What to Watch for in the Defense 2024 Budget Release

As the Department of Defense prepares to submit its fiscal year 2024 budget request to Congress in mid-March, there are twelve key topics to watch for during the initial roll-out and briefings.

  1. What is the defense budget top line and how is it characterized by the administration? Does it align with the stated strategy and build on the strong bi-partisan support demonstrated with enactment of the defense policy and appropriations bills at the end of 2022 which provided $816 billion for Defense within the $858 billion for National Security? How does it treat inflation and does it provide sufficient pay raises for the uniform and civilian force?
  2. What are the trends for the key appropriations titles of procurement; research, development, test, and evaluation (RDTE) and operations and maintenance (O&M)? Is procurement, again, shortchanged for perpetual increases in RDTE that have a questionable path to deployment of capability only to be followed by long unfunded priority lists for actually buying stuff? Is O&M sufficient to maintain readiness? Are there new readiness initiatives to address perpetual challenges in weapons systems sustainment, base operations support and ship availabilities?
  3. And, speaking of ships, what does the Navy budget tell us about plans to address increasingly well documented shortfalls in meeting requirements for a fleet of the size and structure needed to deter and prepare for conflict in the Pacific?
  4. Does the budget support key industrial base and supply chain initiatives necessary to keep critical procurement lines open, supply chains flowing and new, innovative firms joining the mix?
  5. Is the Department going to get serious about munitions and missile production and stockpiles—capacity, throughput, priorities and production timelines? Will the budget send a strong demand signal on its requirements and indicate plans to make use of new multi-year procurement authority to avoid just in time deliveries and perpetual shortfalls?
  6. How much definition does the budget provide for key efforts needed for all domain warfare in space and cyber, joint command and control, and advances in disruptive technologies such as hypersonics and microelectronics? Does it just throw more money at budget buzz words or does it communicate solid plans with testing, scaling and procurement ramps?
  7. How does the budget treat the Defense Innovation Unit, the Rapid Defense Experimental Reservice and the new Office of Strategic Capital?
  8. How many programs and activities—new and continuing—and at what cost, are loaded into the defense budget that do not produce military capability? A look at detailed budget justification documents will probably be necessary to illuminate this part of the request.
  9. Are there real choices evident that show a shift of priorities between the Military Departments? Or do the historical “shares” of the budget continue?
  10. Is the Department proposing more of the perpetually rejected “divest to invest” ideas or options to reduce expensive excess physical capacity in facilities and infrastructure, while avoiding the “B” word—BRAC? Are there other cost-saving initiatives proposed?
  11. Does the budget continue and/or improve binning the budget under the Pacific Deterrence Initiative? How is the partnership with Taiwan prioritized?
  12. What, support does the budget contain for Ukraine? Is there a signal of additional supplemental funding needed this fiscal year?
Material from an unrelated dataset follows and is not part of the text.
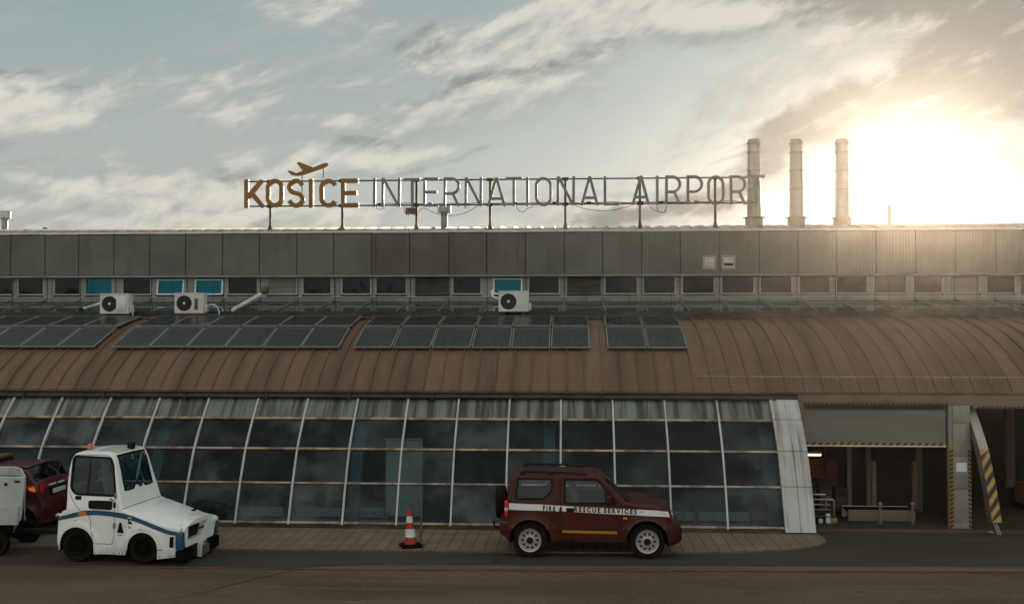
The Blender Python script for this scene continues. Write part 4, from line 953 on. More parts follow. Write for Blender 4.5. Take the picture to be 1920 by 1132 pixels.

Finally, it will be important to listen for comments from the Department—and White House—on the urgency of a budget agreement that will allow for on-time enactment of appropriations. As the current Congress appears even less likely to find common ground on issues than those of the last several years, will defense—and the nation’s security—be used as leverage and eventually held hostage to other priorities, resulting in lost time and money . . . again?

It will take a strong, consistent message and concentrated, persistent negotiations between the White House, the Senate, and the House to see that the fundamental job of the government—supporting the nation’s security and those who provide it—is done before October 1.